Originally Posted by eRe4s3r
Hint: To export characters you need to import and bind the games actual IK skeleton and bone grouping/naming/structure/tree, in GR2 SDK this is very very easy, it's actually the only reason anyone ever uses GR2 far as I know) without that SDK plugin it's a manual job, that means 8+ hours per (new) character mesh you wanna convert to D:OS 2, new weapons and especially hair meshes are a nightmare within nightmares. Since those bind to specific bones, arm skeleton was imported with them (it's done automatically in the GR2 SDK I think) this however means if you change the skeleton you literally have to remake all the weapons yourself..... and since you don't have the GR2 SDK within MAX you can not easily do it automatically

Anyhow... just having a GR2 exporter is entirely useless for character additions, new enemies, weapons, body and hair styles etc. Anything where you need to adhere to IK and bone regulations you are gonna suffer hard from GR2 inflicted issues.


I guess that when you say "new weapons" you mean new TYPES of weapons, that require new animations, like a pair of nunchakus or a pistol. But creating a new sword, or a new axe shouldn't be that troubling as long as you respect the proportions and size because animation will be absolutely the same.

Quote
but at that point maybe you should be making your own game in Unity instead, not just is it infinitely EASIER it's also much quicker.
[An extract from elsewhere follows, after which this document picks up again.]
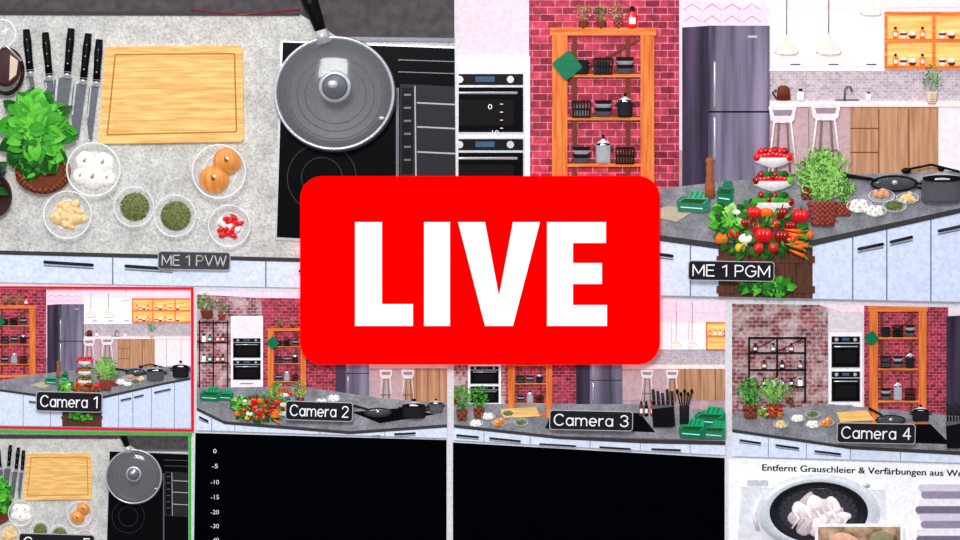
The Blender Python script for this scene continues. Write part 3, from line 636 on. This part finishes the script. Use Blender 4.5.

And those are 2 words I should never have to write in relation to modding a game.

Modding a game should be easy, that's what keeps it alive and relevant, we already gave Skyrim as an example, but you can think of any source engine game, tabletop simulator, original deus ex, or, closer to our goals, the first Neverwinter Nights or the first Vampire the Masquerade (Redemption, though bloodlines also had lots of mods that helped it to have a very active fanbase)

Quote
I have a hardcore "meh" feeling about modding D:OS 2 visually to be honest. I hope the editor for editing campaign and scripts won't be basically like creating an entirely new game... That Bard mod gives me great hope that we will see more skills and more perks at least, without haxing the entire base game.

Well I can't be the only one that wants it, some of us have campaigns based in entirely different worlds and I (f. ex, amongst other things) need to have werewolves, or a giant starfish, or a nasty imp (familiar of a powerful lich mage) , just to name a few. So creating a system like this, saying that "you can do your own D&D campaigns in the divinity engine" and not giving tools to create a comfortable pipeline is just a bad move. Granny3d may make rigging and animation way easier but since most people won't have it, it's logical to think that you have to make a way for people create their animations in Maya/Max and import them to the game. Yes, rigging and animating is a slow process, I am aware of that, but that's an unskippable obstacle even making a game from scratch so, it's logical to at least provide a way to not making even more difficult to put those models and animations in the game. If you make and animate...i don't know, a kickass new golem design but putting it into the game is another task almost as difficult as making that golem itself...that would be a little discouraging, right? Most people won't even bother to create anything.